Would you copy out the whole listing exactly as given?

-*-

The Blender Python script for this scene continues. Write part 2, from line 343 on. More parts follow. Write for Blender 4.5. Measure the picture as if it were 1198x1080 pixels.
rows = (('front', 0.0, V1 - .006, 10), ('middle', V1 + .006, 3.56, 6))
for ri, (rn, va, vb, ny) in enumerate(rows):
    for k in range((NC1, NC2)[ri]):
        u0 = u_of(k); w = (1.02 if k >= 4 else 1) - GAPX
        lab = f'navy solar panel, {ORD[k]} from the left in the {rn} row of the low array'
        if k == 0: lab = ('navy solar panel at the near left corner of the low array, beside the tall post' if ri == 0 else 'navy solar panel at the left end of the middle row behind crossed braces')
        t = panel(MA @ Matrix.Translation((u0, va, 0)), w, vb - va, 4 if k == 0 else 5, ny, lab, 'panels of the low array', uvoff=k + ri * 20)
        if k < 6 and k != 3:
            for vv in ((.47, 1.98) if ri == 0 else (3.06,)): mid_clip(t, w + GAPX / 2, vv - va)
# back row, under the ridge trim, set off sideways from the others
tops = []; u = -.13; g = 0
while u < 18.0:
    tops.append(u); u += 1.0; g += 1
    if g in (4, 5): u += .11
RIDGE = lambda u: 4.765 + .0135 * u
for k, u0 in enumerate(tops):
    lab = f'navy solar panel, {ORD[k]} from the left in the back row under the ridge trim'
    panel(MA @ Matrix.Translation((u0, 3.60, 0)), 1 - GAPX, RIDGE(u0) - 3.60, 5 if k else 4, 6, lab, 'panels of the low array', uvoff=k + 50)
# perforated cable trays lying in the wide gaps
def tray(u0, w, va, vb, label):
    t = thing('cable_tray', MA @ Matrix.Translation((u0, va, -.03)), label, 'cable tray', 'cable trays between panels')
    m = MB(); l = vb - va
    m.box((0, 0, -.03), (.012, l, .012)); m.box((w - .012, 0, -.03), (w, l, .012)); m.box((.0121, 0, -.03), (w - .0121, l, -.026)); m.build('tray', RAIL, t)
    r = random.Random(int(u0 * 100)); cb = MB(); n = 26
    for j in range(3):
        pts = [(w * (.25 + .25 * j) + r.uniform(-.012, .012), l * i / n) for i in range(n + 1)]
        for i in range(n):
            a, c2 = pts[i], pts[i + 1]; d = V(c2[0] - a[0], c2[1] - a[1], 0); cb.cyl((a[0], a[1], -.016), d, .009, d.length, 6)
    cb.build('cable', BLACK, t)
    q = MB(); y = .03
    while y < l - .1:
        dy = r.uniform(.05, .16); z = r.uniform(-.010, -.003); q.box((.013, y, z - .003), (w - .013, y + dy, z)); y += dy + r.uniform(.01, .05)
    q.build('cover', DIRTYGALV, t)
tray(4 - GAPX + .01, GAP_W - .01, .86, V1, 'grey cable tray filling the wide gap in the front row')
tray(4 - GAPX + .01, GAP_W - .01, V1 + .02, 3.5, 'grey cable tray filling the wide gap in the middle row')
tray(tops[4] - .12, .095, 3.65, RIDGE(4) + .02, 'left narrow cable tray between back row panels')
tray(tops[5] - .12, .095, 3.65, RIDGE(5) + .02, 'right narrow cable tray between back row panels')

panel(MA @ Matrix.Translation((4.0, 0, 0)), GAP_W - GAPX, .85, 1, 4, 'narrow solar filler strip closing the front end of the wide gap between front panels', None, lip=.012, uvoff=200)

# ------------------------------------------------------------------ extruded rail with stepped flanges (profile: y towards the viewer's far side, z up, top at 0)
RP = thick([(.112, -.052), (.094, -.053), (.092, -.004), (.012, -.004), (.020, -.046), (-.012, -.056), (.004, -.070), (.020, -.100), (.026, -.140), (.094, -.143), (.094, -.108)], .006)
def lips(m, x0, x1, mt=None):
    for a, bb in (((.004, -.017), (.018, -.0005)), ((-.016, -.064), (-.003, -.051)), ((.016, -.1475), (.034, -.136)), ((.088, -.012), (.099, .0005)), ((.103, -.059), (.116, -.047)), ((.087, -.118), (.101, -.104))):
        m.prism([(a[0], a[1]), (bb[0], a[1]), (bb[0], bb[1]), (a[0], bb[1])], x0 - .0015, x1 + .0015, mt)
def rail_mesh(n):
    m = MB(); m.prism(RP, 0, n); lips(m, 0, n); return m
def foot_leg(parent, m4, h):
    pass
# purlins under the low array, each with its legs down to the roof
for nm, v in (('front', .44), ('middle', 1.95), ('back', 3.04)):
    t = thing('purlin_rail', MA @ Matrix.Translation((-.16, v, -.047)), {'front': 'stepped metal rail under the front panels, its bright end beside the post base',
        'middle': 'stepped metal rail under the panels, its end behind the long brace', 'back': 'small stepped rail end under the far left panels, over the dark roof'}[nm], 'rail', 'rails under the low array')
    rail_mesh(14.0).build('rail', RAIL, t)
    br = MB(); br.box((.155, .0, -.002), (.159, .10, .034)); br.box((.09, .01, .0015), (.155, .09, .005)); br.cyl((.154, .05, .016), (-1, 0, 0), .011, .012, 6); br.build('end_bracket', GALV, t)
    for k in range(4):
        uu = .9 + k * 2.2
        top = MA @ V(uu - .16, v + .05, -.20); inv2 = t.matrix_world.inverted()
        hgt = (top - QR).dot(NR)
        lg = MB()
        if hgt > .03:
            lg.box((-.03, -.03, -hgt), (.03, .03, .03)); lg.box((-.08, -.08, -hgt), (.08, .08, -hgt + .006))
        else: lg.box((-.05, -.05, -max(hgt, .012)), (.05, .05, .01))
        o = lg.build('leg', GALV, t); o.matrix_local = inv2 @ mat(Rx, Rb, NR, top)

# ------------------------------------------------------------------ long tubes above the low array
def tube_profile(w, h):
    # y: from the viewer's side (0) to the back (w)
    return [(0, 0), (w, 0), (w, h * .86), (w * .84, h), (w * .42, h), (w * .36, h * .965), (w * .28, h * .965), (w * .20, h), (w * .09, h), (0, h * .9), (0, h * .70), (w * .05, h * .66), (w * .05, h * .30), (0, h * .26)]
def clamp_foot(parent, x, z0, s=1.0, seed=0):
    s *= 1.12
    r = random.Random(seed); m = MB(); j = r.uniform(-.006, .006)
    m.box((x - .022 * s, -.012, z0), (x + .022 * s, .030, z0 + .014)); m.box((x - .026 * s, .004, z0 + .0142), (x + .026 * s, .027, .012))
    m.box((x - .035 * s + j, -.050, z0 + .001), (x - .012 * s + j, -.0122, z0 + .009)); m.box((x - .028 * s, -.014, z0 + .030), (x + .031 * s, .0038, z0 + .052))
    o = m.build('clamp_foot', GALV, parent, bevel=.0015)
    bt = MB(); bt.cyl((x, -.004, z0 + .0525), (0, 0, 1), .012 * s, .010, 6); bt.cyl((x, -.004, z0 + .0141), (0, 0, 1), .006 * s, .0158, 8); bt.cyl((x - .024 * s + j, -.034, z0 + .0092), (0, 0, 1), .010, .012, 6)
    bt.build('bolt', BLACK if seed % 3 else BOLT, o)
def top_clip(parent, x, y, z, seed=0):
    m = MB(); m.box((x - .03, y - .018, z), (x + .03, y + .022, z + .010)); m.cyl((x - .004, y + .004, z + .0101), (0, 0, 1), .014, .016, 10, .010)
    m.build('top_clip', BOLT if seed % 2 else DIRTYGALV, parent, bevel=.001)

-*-

| Output for this task |
The Blender Python script for this scene continues. Write part 2, from line 343 on. More parts follow. Write for Blender 4.5. Measure the picture as if it were 1198x1080 pixels.
rows = (('front', 0.0, V1 - .006, 10), ('middle', V1 + .006, 3.56, 6))
for ri, (rn, va, vb, ny) in enumerate(rows):
    for k in range((NC1, NC2)[ri]):
        u0 = u_of(k); w = (1.02 if k >= 4 else 1) - GAPX
        lab = f'navy solar panel, {ORD[k]} from the left in the {rn} row of the low array'
        if k == 0: lab = ('navy solar panel at the near left corner of the low array, beside the tall post' if ri == 0 else 'navy solar panel at the left end of the middle row behind crossed braces')
        t = panel(MA @ Matrix.Translation((u0, va, 0)), w, vb - va, 4 if k == 0 else 5, ny, lab, 'panels of the low array', uvoff=k + ri * 20)
        if k < 6 and k != 3:
            for vv in ((.47, 1.98) if ri == 0 else (3.06,)): mid_clip(t, w + GAPX / 2, vv - va)
# back row, under the ridge trim, set off sideways from the others
tops = []; u = -.13; g = 0
while u < 18.0:
    tops.append(u); u += 1.0; g += 1
    if g in (4, 5): u += .11
RIDGE = lambda u: 4.765 + .0135 * u
for k, u0 in enumerate(tops):
    lab = f'navy solar panel, {ORD[k]} from the left in the back row under the ridge trim'
    panel(MA @ Matrix.Translation((u0, 3.60, 0)), 1 - GAPX, RIDGE(u0) - 3.60, 5 if k else 4, 6, lab, 'panels of the low array', uvoff=k + 50)
# perforated cable trays lying in the wide gaps
def tray(u0, w, va, vb, label):
    t = thing('cable_tray', MA @ Matrix.Translation((u0, va, -.03)), label, 'cable tray', 'cable trays between panels')
    m = MB(); l = vb - va
    m.box((0, 0, -.03), (.012, l, .012)); m.box((w - .012, 0, -.03), (w, l, .012)); m.box((.0121, 0, -.03), (w - .0121, l, -.026)); m.build('tray', RAIL, t)
    r = random.Random(int(u0 * 100)); cb = MB(); n = 26
    for j in range(3):
        pts = [(w * (.25 + .25 * j) + r.uniform(-.012, .012), l * i / n) for i in range(n + 1)]
        for i in range(n):
            a, c2 = pts[i], pts[i + 1]; d = V(c2[0] - a[0], c2[1] - a[1], 0); cb.cyl((a[0], a[1], -.016), d, .009, d.length, 6)
    cb.build('cable', BLACK, t)
    q = MB(); y = .03
    while y < l - .1:
        dy = r.uniform(.05, .16); z = r.uniform(-.010, -.003); q.box((.013, y, z - .003), (w - .013, y + dy, z)); y += dy + r.uniform(.01, .05)
    q.build('cover', DIRTYGALV, t)
tray(4 - GAPX + .01, GAP_W - .01, .86, V1, 'grey cable tray filling the wide gap in the front row')
tray(4 - GAPX + .01, GAP_W - .01, V1 + .02, 3.5, 'grey cable tray filling the wide gap in the middle row')
tray(tops[4] - .12, .095, 3.65, RIDGE(4) + .02, 'left narrow cable tray between back row panels')
tray(tops[5] - .12, .095, 3.65, RIDGE(5) + .02, 'right narrow cable tray between back row panels')

panel(MA @ Matrix.Translation((4.0, 0, 0)), GAP_W - GAPX, .85, 1, 4, 'narrow solar filler strip closing the front end of the wide gap between front panels', None, lip=.012, uvoff=200)

# ------------------------------------------------------------------ extruded rail with stepped flanges (profile: y towards the viewer's far side, z up, top at 0)
RP = thick([(.112, -.052), (.094, -.053), (.092, -.004), (.012, -.004), (.020, -.046), (-.012, -.056), (.004, -.070), (.020, -.100), (.026, -.140), (.094, -.143), (.094, -.108)], .006)
def lips(m, x0, x1, mt=None):
    for a, bb in (((.004, -.017), (.018, -.0005)), ((-.016, -.064), (-.003, -.051)), ((.016, -.1475), (.034, -.136)), ((.088, -.012), (.099, .0005)), ((.103, -.059), (.116, -.047)), ((.087, -.118), (.101, -.104))):
        m.prism([(a[0], a[1]), (bb[0], a[1]), (bb[0], bb[1]), (a[0], bb[1])], x0 - .0015, x1 + .0015, mt)
def rail_mesh(n):
    m = MB(); m.prism(RP, 0, n); lips(m, 0, n); return m
def foot_leg(parent, m4, h):
    pass
# purlins under the low array, each with its legs down to the roof
for nm, v in (('front', .44), ('middle', 1.95), ('back', 3.04)):
    t = thing('purlin_rail', MA @ Matrix.Translation((-.16, v, -.047)), {'front': 'stepped metal rail under the front panels, its bright end beside the post base',
        'middle': 'stepped metal rail under the panels, its end behind the long brace', 'back': 'small stepped rail end under the far left panels, over the dark roof'}[nm], 'rail', 'rails under the low array')
    rail_mesh(14.0).build('rail', RAIL, t)
    br = MB(); br.box((.155, .0, -.002), (.159, .10, .034)); br.box((.09, .01, .0015), (.155, .09, .005)); br.cyl((.154, .05, .016), (-1, 0, 0), .011, .012, 6); br.build('end_bracket', GALV, t)
    for k in range(4):
        uu = .9 + k * 2.2
        top = MA @ V(uu - .16, v + .05, -.20); inv2 = t.matrix_world.inverted()
        hgt = (top - QR).dot(NR)
        lg = MB()
        if hgt > .03:
            lg.box((-.03, -.03, -hgt), (.03, .03, .03)); lg.box((-.08, -.08, -hgt), (.08, .08, -hgt + .006))
        else: lg.box((-.05, -.05, -max(hgt, .012)), (.05, .05, .01))
        o = lg.build('leg', GALV, t); o.matrix_local = inv2 @ mat(Rx, Rb, NR, top)

# ------------------------------------------------------------------ long tubes above the low array
def tube_profile(w, h):
    # y: from the viewer's side (0) to the back (w)
    return [(0, 0), (w, 0), (w, h * .86), (w * .84, h), (w * .42, h), (w * .36, h * .965), (w * .28, h * .965), (w * .20, h), (w * .09, h), (0, h * .9), (0, h * .70), (w * .05, h * .66), (w * .05, h * .30), (0, h * .26)]
def clamp_foot(parent, x, z0, s=1.0, seed=0):
    s *= 1.12
    r = random.Random(seed); m = MB(); j = r.uniform(-.006, .006)
    m.box((x - .022 * s, -.012, z0), (x + .022 * s, .030, z0 + .014)); m.box((x - .026 * s, .004, z0 + .0142), (x + .026 * s, .027, .012))
    m.box((x - .035 * s + j, -.050, z0 + .001), (x - .012 * s + j, -.0122, z0 + .009)); m.box((x - .028 * s, -.014, z0 + .030), (x + .031 * s, .0038, z0 + .052))
    o = m.build('clamp_foot', GALV, parent, bevel=.0015)
    bt = MB(); bt.cyl((x, -.004, z0 + .0525), (0, 0, 1), .012 * s, .010, 6); bt.cyl((x, -.004, z0 + .0141), (0, 0, 1), .006 * s, .0158, 8); bt.cyl((x - .024 * s + j, -.034, z0 + .0092), (0, 0, 1), .010, .012, 6)
    bt.build('bolt', BLACK if seed % 3 else BOLT, o)
def top_clip(parent, x, y, z, seed=0):
    m = MB(); m.box((x - .03, y - .018, z), (x + .03, y + .022, z + .010)); m.cyl((x - .004, y + .004, z + .0101), (0, 0, 1), .014, .016, 10, .010)
    m.build('top_clip', BOLT if seed % 2 else DIRTYGALV, parent, bevel=.001)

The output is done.